Required task: Among the records that follow, set down only the lines from the one containing "Continue the Blender" to the one containing "a = P(285, 975, 27.4);", both included, exactly.

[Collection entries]
_____
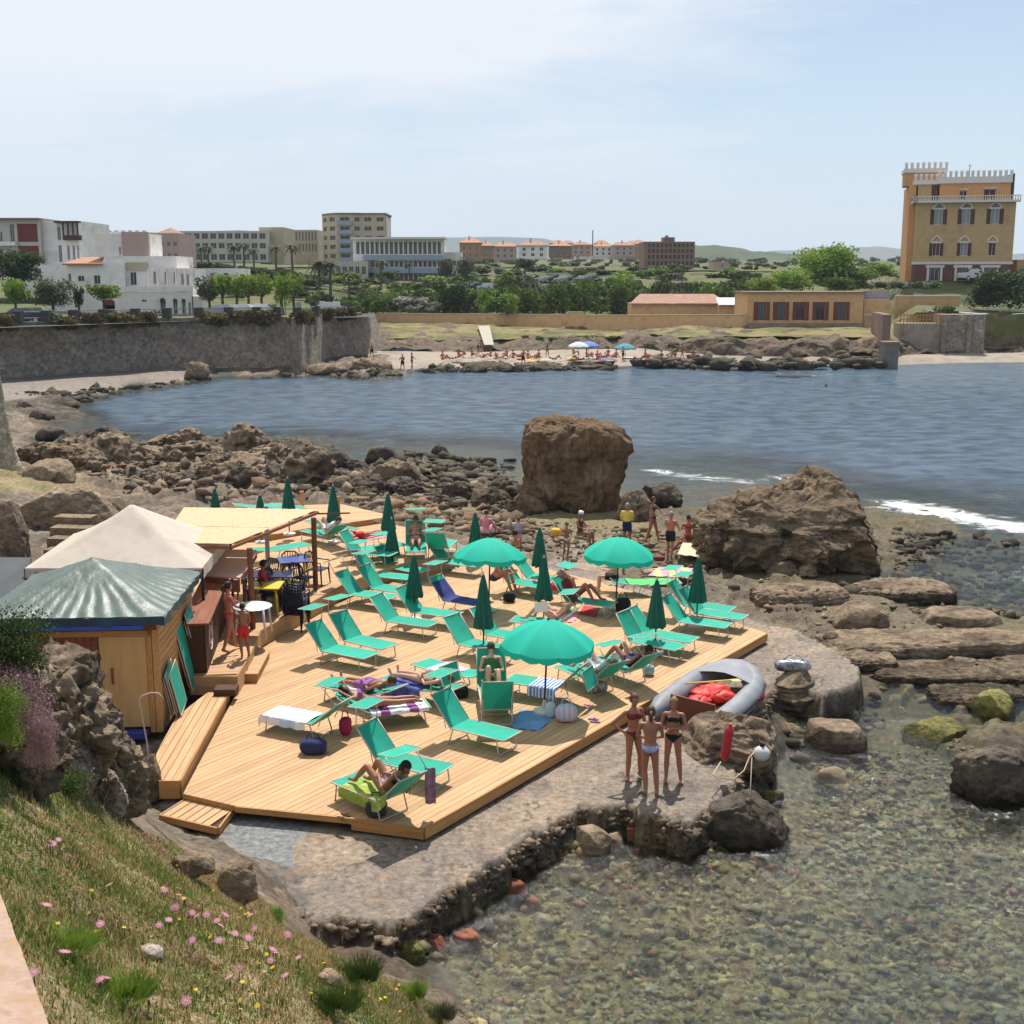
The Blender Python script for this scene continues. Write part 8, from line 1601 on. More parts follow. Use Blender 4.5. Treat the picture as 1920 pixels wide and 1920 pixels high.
def open_proto():
 r = empty('open_parasol', (0, 0, 0)); q = MB(); q.tube([(0, 0, 0), (0, 0, 1.93)], .02, 8); q.build('pole', M['pole'], r, True)
 n = 64; Rr = .97; rings = []
 prof = [(0.01, 1.95), (.25, 1.90), (.50, 1.80), (.75, 1.665), (.93, 1.53), (1.0, 1.47)]; vs = []
 for i, (rr, z) in enumerate(prof):
  for t in range(n):
   a = t*2*math.pi/n; seg = (t % 8)/8; sc = 1-.07*math.sin(math.pi*seg)*rr; dz = -.055*math.sin(math.pi*seg)*rr; vs.append((rr*Rr*sc*math.cos(a), rr*Rr*sc*math.sin(a), z+dz))
 q = MB(); q.add(vs, [(i*n+t, i*n+(t+1) % n, (i+1)*n+(t+1) % n, (i+1)*n+t) for i in range(5) for t in range(n)]); c = q.build('canopy', M['parasol'], r, True)
 vs = []; k = 128
 for t in range(k):
  a = t*2*math.pi/k; seg = ((t/2) % 8)/8; sc = 1-.07*math.sin(math.pi*seg); dz = -.055*math.sin(math.pi*seg); x, y = Rr*sc*math.cos(a), Rr*sc*math.sin(a); vs += [(x, y, 1.47+dz), (x*1.005, y*1.005, 1.47+dz-.09-.045*abs(math.sin(t*math.pi/8)))]
 q = MB(); q.add(vs, [(2*t, 2*t+1, (2*t+3) % (2*k), (2*t+2) % (2*k)) for t in range(k)]); q.build('valance', M['parasol'], r, True)
 for t in range(8):
  a = t*math.pi/4; q = MB(); q.tube([(0, 0, 1.90), (Rr*.97*math.cos(a), Rr*.97*math.sin(a), 1.45)], .006, 4); q.build('rib', M['pole'], r)
 q = MB(); q.lathe([(.025, 1.94), (.02, 1.98), (.004, 2.0)], 8); q.build('finial', M['pole'], r); q = MB(); q.lathe([(.22, 0), (.22, .05), (.06, .10), (.03, .28)], 14); q.build('base', M['trim'], r); return r
OP = open_proto()
p = at(1021, 1158, DZ+1.99); OP.location = (p.x, p.y, DZ+.003); OP.rotation_euler = (R(1), R(2), .2); tag(OP, 'open turquoise parasol in the foreground shading the blue towel', 'parasol', 'open turquoise parasols')
p = at(916, 1010, DZ+1.95); copy_thing(OP, (p.x, p.y, DZ+.003), (R(-3), R(4), .7), 'open turquoise parasol at the left centre near the man in grey')
p = at(1156, 1007, DZ+1.95); copy_thing(OP, (p.x, p.y, DZ+.003), (R(2), R(2), 1.1), 'open turquoise parasol right centre in front of the man in yellow')
# ================================================================== sunbathers
def on(k, label, pose, back, side=0.0, **kw):
 L_ = LG[k]; kw.setdefault('vox', .018); return person(label, pose_lounge(back, pose), L_.location+Vector((0, 0, .0)), L_.rotation_euler.z, **kw)
on('23', 'nearest sunbather, brown woman with raised knees on the yellow towel', 'knees', 44, skin='skin1', hair='dark', style='long', wear=two('top', 0, C_['black'], C_['grey']), vox=.014)
on('19', 'sunbather lying flat in dark bikini on a blue towel', 'flat', 10, skin='skin3', hair='chestnut', style='short', wear=two('bandeau', 0, C_['brown']), vox=.015)
on('12', 'reader lying with raised knees behind a white book', 'knees', 40, skin='skin3', hair='brown', wear=two('top', 0, C_['pink']))
on('15a', 'sunbather in white top on the front lounger of two right of the near parasol', 'knees', 36, skin='skin3', hair='white', male=True, wear=(('shirt', C_['white'], 'shirt'), ('shorts', C_['grey'], 'shorts')))
on('15b', 'sunbather in dark swimsuit on the rear lounger of two right of the near parasol', 'knees', 36, skin='skin2', hair='dark', wear=(('onepiece', C_['navy'], 'swimsuit'),))
on('18b', 'pair of bent bare legs and body on the lounger facing the viewer', 'knees', 60, skin='skin3', hair='brown', wear=(('onepiece', C_['green'], 'swimsuit'),))
on('21b', 'dark haired sunbather lying face down on the white towel', 'prone', 26, skin='skin1', hair='dark', style='long', wear=two('top', 0, C_['purple']))
on('21c', 'sunbather with purple trunks behind the white towels', 'flat', 18, skin='skin1', hair='brown', wear=(('shorts', C_['purple'], 'shorts'),))
on('26', 'sunbather in red lying on the pink towel of the raised deck', 'prone', 8, skin='skin4', hair='dark', wear=(('onepiece', C_['red'], 'swimsuit'),))
on('11', 'person resting in the shade of the right open parasol', 'knees', 50, skin='skin2', hair='grey', wear=(('shirt', C_['burgundy'], 'shirt'),))
on('24b', 'person hidden under the shade of the lounger facing the viewer at the back', 'flat', 56, skin='skin1', hair='brown', wear=two('top', 0, C_['pink']))
on('25', 'sunbather in the farthest row right of the pergola', 'knees', 35, skin='skin3', hair='brown', wear=(('shirt', C_['white'], 'shirt'),))
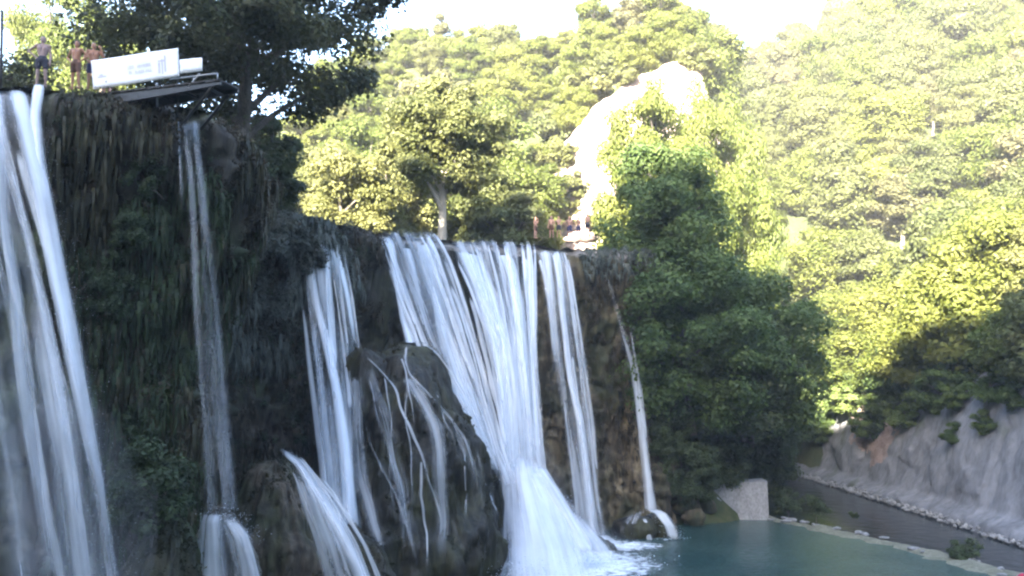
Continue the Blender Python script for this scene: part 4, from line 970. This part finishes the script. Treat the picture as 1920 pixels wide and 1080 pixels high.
# ferny bush on the low ledge at left
tW = tree_meshes(152, 3.0, 1.5, .1, 30, 9000, .17, M['moss_green'], M['bark'], 'round', .05, .6)
tX = tree_meshes(153, 3.0, 1.6, .1, 36, 13000, .19, M['moss_grey'], M['bark'], 'round', .05, .6)
a = P(285, 975, 27.4); plant_tree('fern_bush', tW, (a[0], 27.4, a[2]-.3), 'dim green fern bush at the foot of the left fall', 'bush', .85)

for k, (px, py, s, lb) in enumerate([(215, 560, .55, 'green leafy tuft in the middle of the near cliff'), (180, 500, .5, 'small green tuft on the near cliff beside the left fall'), (255, 700, .55, 'grassy tuft low on the near cliff'),
        (150, 250, .45, 'brownish tuft just below the people on the near cliff'), (300, 330, .5, 'dark tuft below the platform strut'), (250, 430, .45, 'dim tuft high on the near cliff'), (245, 790, .5, 'pale green plant above the dark hollow')]):
    a = anchor_near(px, py); plant_tree('cliff_tuft', tW, (a.x, a.y-.1, a.z-.6), lb, 'plant', s, k*1.3, tilt=(.7, .2))
for k, (px, py, s, lb) in enumerate([(500, 440, .95, 'grey green bush hanging over the middle rim'), (545, 470, .8, 'pale grey bush touching the middle fall'), (470, 520, .8, 'trailing grey bush left of the middle fall'), (530, 560, .8, 'lowest trailing grey bush beside the middle fall')]):
    a = anchor_near(px, py); plant_tree('hanging_bush', tX, (a.x, a.y-.2, a.z-.9), lb, 'bush', s, k*1.9, tilt=(.6, .1))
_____
Written response:
Continue the Blender Python script for this scene: part 4, from line 970. This part finishes the script. Treat the picture as 1920 pixels wide and 1080 pixels high.
# ferny bush on the low ledge at left
tW = tree_meshes(152, 3.0, 1.5, .1, 30, 9000, .17, M['moss_green'], M['bark'], 'round', .05, .6)
tX = tree_meshes(153, 3.0, 1.6, .1, 36, 13000, .19, M['moss_grey'], M['bark'], 'round', .05, .6)
a = P(285, 975, 27.4); plant_tree('fern_bush', tW, (a[0], 27.4, a[2]-.3), 'dim green fern bush at the foot of the left fall', 'bush', .85)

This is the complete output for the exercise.